Obviously, our cultural experience of Halloween is quite commercialized, but in years past it was seen by many as an opportunity to play a trick on the powers of death. In various times and cultures, people dressed up and went outside in scary costumes as sort of an act of defiance.

Some thought it kept them safe by allowing them to have fun while hiding among the “real” goblins and spooks. Others dressed up as ghosts and ghouls to mock the supposed power of evil in our lives. It was seen, in a poetic sense, as a chance to stare death in the face and say, “You cannot harm me for I belong to God!

And the truth is that death cannot harm us, is unable to possess us, will never, says Paul, be able to separate us from the love of God in Christ Jesus (Romans 8:38-39). But…for the time being, it can cause our hearts to ache, our tears to flow, and our spirits to be filled…with the emptiness of grief.

This is why today’s lessons are so appropriate, especially our Gospel. It’s one of the most moving stories in the Bible of tears and fears…and cheers.  One day Jesus hears that his good friend Lazarus is sick unto death. He waits a while…then starts the journey to visit his friend. Yet before he arrives, a messenger comes with the sad news that Lazarus has died.

The man’s sisters, Martha and Mary, both greet Jesus with their fears and tears, their sadness and grief. One at a time they say the very same words: “Lord, if you had been here, my brother would not have died!”

Next, Jesus meets the whole Jewish community that has gathered to grieve. While many weep, a few echo the sisters’ same sentiment: “Could not he who opened the eyes of the blind man have kept this man from dying?”

In response to all their tears and fears, says the scripture, Jesus, who also
was greatly disturbed in spirit and deeply moved
began to weep (John 11:33, 35).

CHEERS:
The good news here is that, in a very short time, Jesus destroys the shroud of death that is cast over Lazarus and wipes away the tears from all their faces (Isaiah 25:7-8)…Jesus speaks. This Word-made-flesh utters a dramatic Word of Life, and in that moment, Jesus demonstrates God’s power over all things, especially the grave, by raising his friend Lazarus from the dead.

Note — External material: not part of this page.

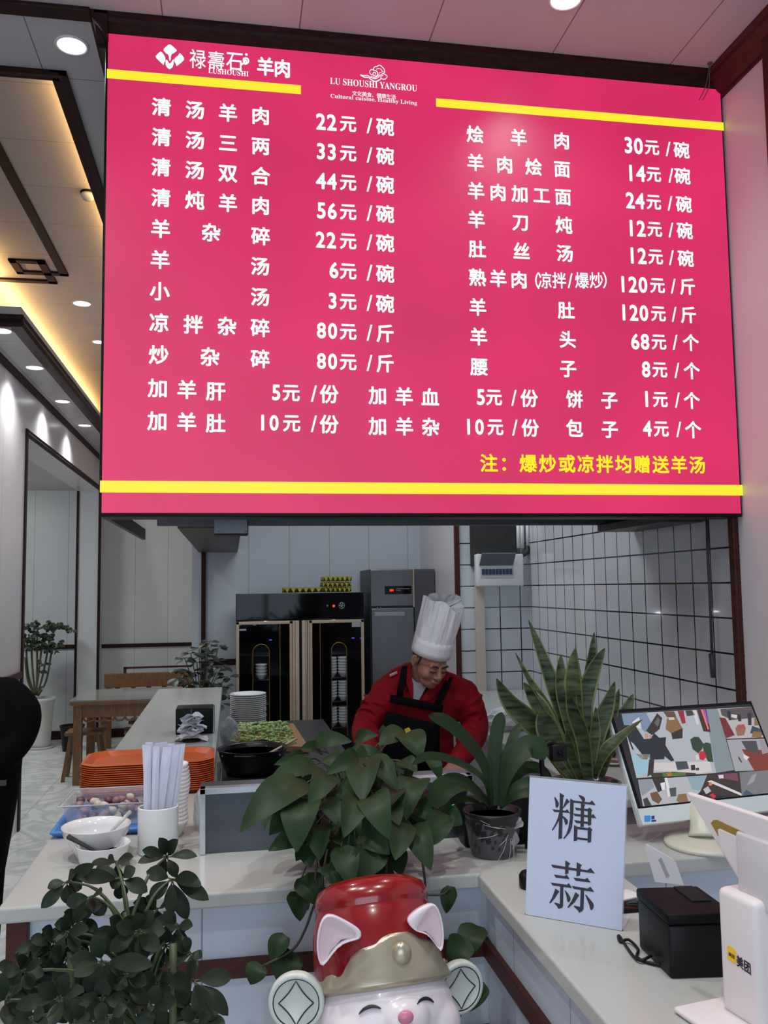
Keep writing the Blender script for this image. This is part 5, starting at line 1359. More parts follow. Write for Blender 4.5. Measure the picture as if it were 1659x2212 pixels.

That is good news—certainly for Lazarus—and it’s good news for Mary and Martha, and it’s good news for every-one, every-where, ever-since. We, who must wrestle with the fears and tears caused by our constant companion called death, cling to this comforting call to life. I can only imagine the tears and cheers that must have followed in that family reunion.

But as dramatic as was that death-defying demonstration, I’m thinking that the really good news in this story happens before Lazarus is called forth from the tomb.  Does anyone want to guess at what strikes me as the REALLY good news in this story?  (hint: it’s found in one of the shortest verses in the Bible…John 11:35 says: Jesus began to weep.)  Now, WHY do you think I would rank Jesus’ TEARS as even BETTER good news than the family’s CHEERS when the Lord raised Lazarus to new life?

Don’t get me wrong: God’s gift of resurrection from the dead is absolutely essential. Without it, life would only be a matter of tears and fears.  At birth we would be set on a path to, as Intern Pastor Mark said last week, “pay taxes…and then die.”

So it is that between those points of birth and death, the question with which we wrestle the most is this: Does God care for mefor my loved ones, my life, my heartache, my pain?

And here, in these scant words from Scripture, we have, I’m convinced, all the encouragement we need to have faith that the God of all creation…
cares for us passionately,
loves us deeply,
– and is dying for us to trust that in Christ, we have life, and have it abundantly (John 10:10).

On this All Saints Day—and every other day for that matter—we are encouraged, entreated, exhorted to offer to God our fears, our tears, and our cheers as the One who gives us life.  Amen.